Scene modeling code data:
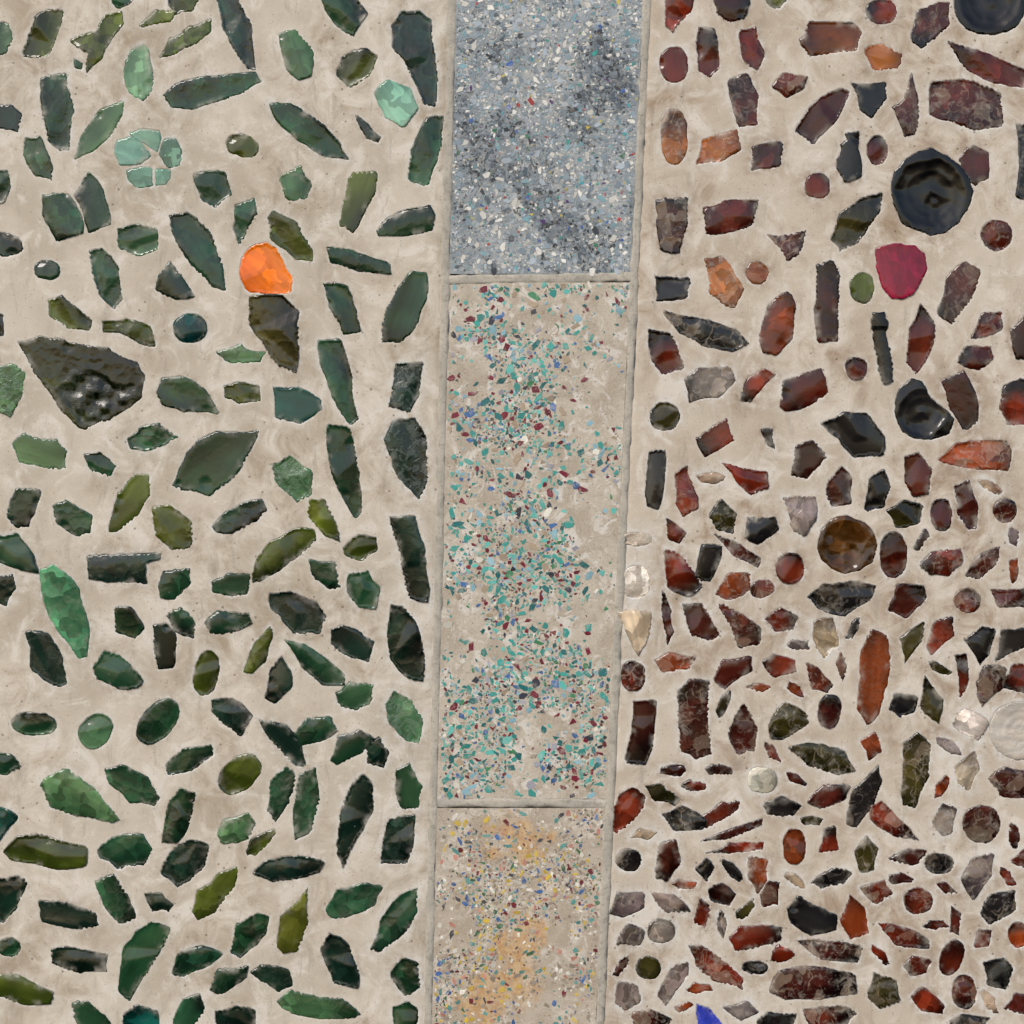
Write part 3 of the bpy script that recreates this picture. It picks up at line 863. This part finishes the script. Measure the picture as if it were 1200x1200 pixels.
P2=[(54,150,142)]*6+[(92,182,172)]*4+[(26,104,106)]*4+[(112,22,46)]*4+[(62,106,160)]*2+[(222,218,204)]*1+[(50,54,68)]*1+[(160,160,172)]*1+[(164,146,124)]*2+[(60,126,88)]*1+[(134,180,194)]*3
def d2(x,y):
    v=float(fbm(x,y,42,70,4)); cx=(x-trimL(y))/(trimR(y)-trimL(y))
    mid=.48+.12*math.sin(y/70)
    base=math.exp(-((cx-(mid if y>520 else .34))/.29)**2)
    if y<395 and cx>.65: base=.9
    if y>650: base=max(base*.85,.4)
    if y>820: base=max(base*.7,.5)
    bare=1
    for bx,by,a,b in [(665,372,52,26),(552,440,22,36),(690,470,34,50),(668,560,46,34),(700,620,24,50),(545,760,22,40),(640,850,40,20)]:
        if math.hypot((x-bx)/a,(y-by)/b)<.8+.5*v: bare=.08
    return (base*min(1,max(.02,(v-.40)*8))+.015)*bare
chips('glass_chips',3600,(XL,XR,334,934),lambda r:r.choice([1.3,1.7,2.2,2.8,3.5,4.4,5.8]),d2,lambda r,x,y:r.choice(P2),p2,'turquoise, maroon and white glass chips in terrazzo',6,tight=.66)
P3=[(222,218,206)]*3+[(206,176,66)]*2+[(110,40,50)]*1+[(64,104,160)]*2+[(70,72,78)]*1+[(158,144,128)]*5+[(90,150,145)]*2+[(190,130,116)]+[(70,110,80)]*1
def d3(x,y):
    for cx,cy,a,b in OCH:
        if math.hypot((x-cx)/a,(y-cy)/b)<.9: return .16
    return min(1,max(.04,(float(fbm(x,y,45,75))-.40)*5))
chips('glass_chips',1800,(XL,XR,949,1220),lambda r:r.choice([1.1,1.4,1.8,2.3,3.0,4.0]),d3,lambda r,x,y:r.choice(P3),p3,'small white, yellow and blue glass chips in terrazzo',8)

def div_mat():
    m,nt,b=newmat('grey_cement_divider'); k=NB(nt)
    col=k.mix(k.ramp(k.noise(30,4,.6),.35,.65),C(166,161,149),C(186,179,165))
    g=k.noise(300,4,.7)
    col=k.mix(k.ramp(k.noise(110,4,.7),.5,.68,0,.7),col,C(138,133,122))
    col=k.mix(k.ramp(g,.3,.46,.5,0),col,C(102,96,88))
    nt.links.new(col,b.inputs['Base Color']); b.inputs['Roughness'].default_value=.8
    nt.links.new(k.bump(g,.5,.001),b.inputs['Normal']); return m
DV=div_mat()
def divider(p0,p1,label,seed,w=TW,top=.6):
    p0=np.array(p0,float);p1=np.array(p1,float); L=np.hypot(*(p1-p0)); n=int(L/3)+1; d=(p1-p0)/L; q=np.array([-d[1],d[0]])
    prof=[(-.5,-3),(-.47,-.6),(-.38,.35),(-.1,.5),(.12,.48),(.38,.3),(.46,-.7),(.5,-3)]
    verts=[];faces=[]
    for i in range(n):
        c=p0+d*L*i/(n-1)
        for k,(a,h) in enumerate(prof):
            jit=(float(vn(c[0]+k*40,c[1]+seed*31,9,80))-.5)*2.6+(float(vn(c[0]+k*40,c[1]+seed*31,60,81))-.5)*2.4
            z=c+q*(a*w+(jit if 0<k<7 else 0)); hh=h+top-.6+(float(vn(c[0]+k*17,c[1],14,82))-.5)*.7
            verts.append((z[0]*MM,-hh*MM,ZB+(1200-z[1])*MM))
    m=len(prof)
    for i in range(n-1):
        for k in range(m-1):
            a=i*m+k; faces.append((a,a+1,a+m+1,a+m))
    me=bpy.data.meshes.new('divider_strip'); me.from_pydata(verts,[],faces)
    bm=bmesh.new(); bm.from_mesh(me); bmesh.ops.recalc_face_normals(bm,faces=bm.faces)
    if sum(f.normal.y*f.calc_area() for f in bm.faces)>0: bmesh.ops.reverse_faces(bm,faces=bm.faces)
    bm.to_mesh(me); bm.free()
    me.polygons.foreach_set('use_smooth',[True]*len(me.polygons)); me.materials.append(DV); me.update()
    part('divider_strip',me,wall,label)
h=TW/2
divider((trimL(-300)+h,-300),(trimL(1500)+h,1500),'upright grey cement divider beside green glass field',1)
divider((trimR(-300)+h,-300),(trimR(1500)+h,1500),'upright grey cement divider beside brown glass field',2)
divider((trimL(328)+TW-1,329),(trimR(326)+1,324),'cross divider below the grey terrazzo',3,w=12,top=.45)
divider((trimL(941)+TW-1,941),(trimR(941)+1,942),'cross divider above the ochre terrazzo',4,w=12,top=.45)

bm=bmesh.new(); bmesh.ops.create_cube(bm,size=1)
for v in bm.verts: v.co=Vector(((.6+v.co.x*1.8),(.075+v.co.y*.12),ZB+.6+v.co.z*1.8))
bmesh.ops.bevel(bm,geom=list(bm.edges),offset=.006,segments=2,affect='EDGES')
me=bpy.data.meshes.new('backing_slab'); bm.to_mesh(me); bm.free(); me.materials.append(DV); part('backing_slab',me,wall,'rough cement slab behind the mortar')

# ------------------------------------------------------------------ light & camera
w=bpy.data.worlds.new('World'); scene.world=w; w.use_nodes=True; nt=w.node_tree
sky=nt.nodes.new('ShaderNodeTexSky'); sky.sky_type='NISHITA'; sky.sun_disc=False
sky.dust_density=2.2; sky.ozone_density=.8; sky.air_density=1.0
EL=math.radians(40); AZ=math.radians(-28)
sky.sun_elevation=EL; sky.sun_rotation=math.pi-AZ
nt.links.new(sky.outputs[0],nt.nodes['Background'].inputs[0]); nt.nodes['Background'].inputs[1].default_value=.14
sl=bpy.data.lights.new('sun','SUN'); sl.energy=2.0; sl.angle=math.radians(24); sl.color=(1,.95,.89)
so=bpy.data.objects.new('sun',sl); COL.objects.link(so)
dirv=Vector((math.sin(AZ)*math.cos(EL),-math.cos(AZ)*math.cos(EL),math.sin(EL)))
so.rotation_euler=dirv.to_track_quat('Z','Y').to_euler(); so.location=dirv*4
cam=bpy.data.cameras.new('camera'); co=bpy.data.objects.new('camera',cam); COL.objects.link(co)
co.location=(.6,-2.5,ZB+.6); co.rotation_euler=(math.pi/2,0,0)
cam.sensor_width=36; cam.lens=36*2.5/1.2; cam.clip_end=100; cam.clip_start=.05
scene.camera=co
scene.view_settings.view_transform='Standard'; scene.view_settings.look='None'; scene.view_settings.exposure=0
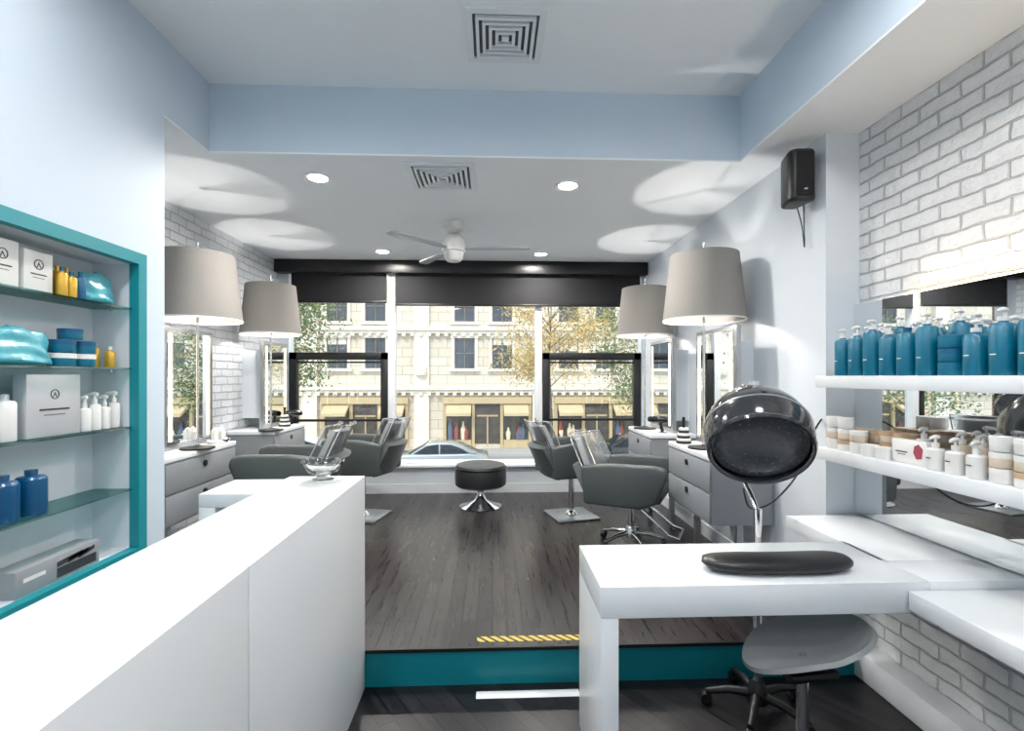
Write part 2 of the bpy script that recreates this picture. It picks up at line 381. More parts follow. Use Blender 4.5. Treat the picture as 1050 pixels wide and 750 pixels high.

→ **GIVEN PROBLEM**
Give all the entries again exactly, dropping each picture.

→ **RESULT OF THE EXERCISE**
Write part 3 of the bpy script that recreates this picture. It picks up at line 863. This part finishes the script. Measure the picture as if it were 1200x1200 pixels.
P2=[(54,150,142)]*6+[(92,182,172)]*4+[(26,104,106)]*4+[(112,22,46)]*4+[(62,106,160)]*2+[(222,218,204)]*1+[(50,54,68)]*1+[(160,160,172)]*1+[(164,146,124)]*2+[(60,126,88)]*1+[(134,180,194)]*3
def d2(x,y):
    v=float(fbm(x,y,42,70,4)); cx=(x-trimL(y))/(trimR(y)-trimL(y))
    mid=.48+.12*math.sin(y/70)
    base=math.exp(-((cx-(mid if y>520 else .34))/.29)**2)
    if y<395 and cx>.65: base=.9
    if y>650: base=max(base*.85,.4)
    if y>820: base=max(base*.7,.5)
    bare=1
    for bx,by,a,b in [(665,372,52,26),(552,440,22,36),(690,470,34,50),(668,560,46,34),(700,620,24,50),(545,760,22,40),(640,850,40,20)]:
        if math.hypot((x-bx)/a,(y-by)/b)<.8+.5*v: bare=.08
    return (base*min(1,max(.02,(v-.40)*8))+.015)*bare
chips('glass_chips',3600,(XL,XR,334,934),lambda r:r.choice([1.3,1.7,2.2,2.8,3.5,4.4,5.8]),d2,lambda r,x,y:r.choice(P2),p2,'turquoise, maroon and white glass chips in terrazzo',6,tight=.66)
P3=[(222,218,206)]*3+[(206,176,66)]*2+[(110,40,50)]*1+[(64,104,160)]*2+[(70,72,78)]*1+[(158,144,128)]*5+[(90,150,145)]*2+[(190,130,116)]+[(70,110,80)]*1
def d3(x,y):
    for cx,cy,a,b in OCH:
        if math.hypot((x-cx)/a,(y-cy)/b)<.9: return .16
    return min(1,max(.04,(float(fbm(x,y,45,75))-.40)*5))
chips('glass_chips',1800,(XL,XR,949,1220),lambda r:r.choice([1.1,1.4,1.8,2.3,3.0,4.0]),d3,lambda r,x,y:r.choice(P3),p3,'small white, yellow and blue glass chips in terrazzo',8)

def div_mat():
    m,nt,b=newmat('grey_cement_divider'); k=NB(nt)
    col=k.mix(k.ramp(k.noise(30,4,.6),.35,.65),C(166,161,149),C(186,179,165))
    g=k.noise(300,4,.7)
    col=k.mix(k.ramp(k.noise(110,4,.7),.5,.68,0,.7),col,C(138,133,122))
    col=k.mix(k.ramp(g,.3,.46,.5,0),col,C(102,96,88))
    nt.links.new(col,b.inputs['Base Color']); b.inputs['Roughness'].default_value=.8
    nt.links.new(k.bump(g,.5,.001),b.inputs['Normal']); return m
DV=div_mat()
def divider(p0,p1,label,seed,w=TW,top=.6):
    p0=np.array(p0,float);p1=np.array(p1,float); L=np.hypot(*(p1-p0)); n=int(L/3)+1; d=(p1-p0)/L; q=np.array([-d[1],d[0]])
    prof=[(-.5,-3),(-.47,-.6),(-.38,.35),(-.1,.5),(.12,.48),(.38,.3),(.46,-.7),(.5,-3)]
    verts=[];faces=[]
    for i in range(n):
        c=p0+d*L*i/(n-1)
        for k,(a,h) in enumerate(prof):
            jit=(float(vn(c[0]+k*40,c[1]+seed*31,9,80))-.5)*2.6+(float(vn(c[0]+k*40,c[1]+seed*31,60,81))-.5)*2.4
            z=c+q*(a*w+(jit if 0<k<7 else 0)); hh=h+top-.6+(float(vn(c[0]+k*17,c[1],14,82))-.5)*.7
            verts.append((z[0]*MM,-hh*MM,ZB+(1200-z[1])*MM))
    m=len(prof)
    for i in range(n-1):
        for k in range(m-1):
            a=i*m+k; faces.append((a,a+1,a+m+1,a+m))
    me=bpy.data.meshes.new('divider_strip'); me.from_pydata(verts,[],faces)
    bm=bmesh.new(); bm.from_mesh(me); bmesh.ops.recalc_face_normals(bm,faces=bm.faces)
    if sum(f.normal.y*f.calc_area() for f in bm.faces)>0: bmesh.ops.reverse_faces(bm,faces=bm.faces)
    bm.to_mesh(me); bm.free()
    me.polygons.foreach_set('use_smooth',[True]*len(me.polygons)); me.materials.append(DV); me.update()
    part('divider_strip',me,wall,label)
h=TW/2
divider((trimL(-300)+h,-300),(trimL(1500)+h,1500),'upright grey cement divider beside green glass field',1)
divider((trimR(-300)+h,-300),(trimR(1500)+h,1500),'upright grey cement divider beside brown glass field',2)
divider((trimL(328)+TW-1,329),(trimR(326)+1,324),'cross divider below the grey terrazzo',3,w=12,top=.45)
divider((trimL(941)+TW-1,941),(trimR(941)+1,942),'cross divider above the ochre terrazzo',4,w=12,top=.45)

bm=bmesh.new(); bmesh.ops.create_cube(bm,size=1)
for v in bm.verts: v.co=Vector(((.6+v.co.x*1.8),(.075+v.co.y*.12),ZB+.6+v.co.z*1.8))
bmesh.ops.bevel(bm,geom=list(bm.edges),offset=.006,segments=2,affect='EDGES')
me=bpy.data.meshes.new('backing_slab'); bm.to_mesh(me); bm.free(); me.materials.append(DV); part('backing_slab',me,wall,'rough cement slab behind the mortar')

# ------------------------------------------------------------------ light & camera
w=bpy.data.worlds.new('World'); scene.world=w; w.use_nodes=True; nt=w.node_tree
sky=nt.nodes.new('ShaderNodeTexSky'); sky.sky_type='NISHITA'; sky.sun_disc=False
sky.dust_density=2.2; sky.ozone_density=.8; sky.air_density=1.0
EL=math.radians(40); AZ=math.radians(-28)
sky.sun_elevation=EL; sky.sun_rotation=math.pi-AZ
nt.links.new(sky.outputs[0],nt.nodes['Background'].inputs[0]); nt.nodes['Background'].inputs[1].default_value=.14
sl=bpy.data.lights.new('sun','SUN'); sl.energy=2.0; sl.angle=math.radians(24); sl.color=(1,.95,.89)
so=bpy.data.objects.new('sun',sl); COL.objects.link(so)
dirv=Vector((math.sin(AZ)*math.cos(EL),-math.cos(AZ)*math.cos(EL),math.sin(EL)))
so.rotation_euler=dirv.to_track_quat('Z','Y').to_euler(); so.location=dirv*4
cam=bpy.data.cameras.new('camera'); co=bpy.data.objects.new('camera',cam); COL.objects.link(co)
co.location=(.6,-2.5,ZB+.6); co.rotation_euler=(math.pi/2,0,0)
cam.sensor_width=36; cam.lens=36*2.5/1.2; cam.clip_end=100; cam.clip_start=.05
scene.camera=co
scene.view_settings.view_transform='Standard'; scene.view_settings.look='None'; scene.view_settings.exposure=0
Write part 2 of the bpy script that recreates this picture. It picks up at line 381. More parts follow. Use Blender 4.5. Treat the picture as 1050 pixels wide and 750 pixels high.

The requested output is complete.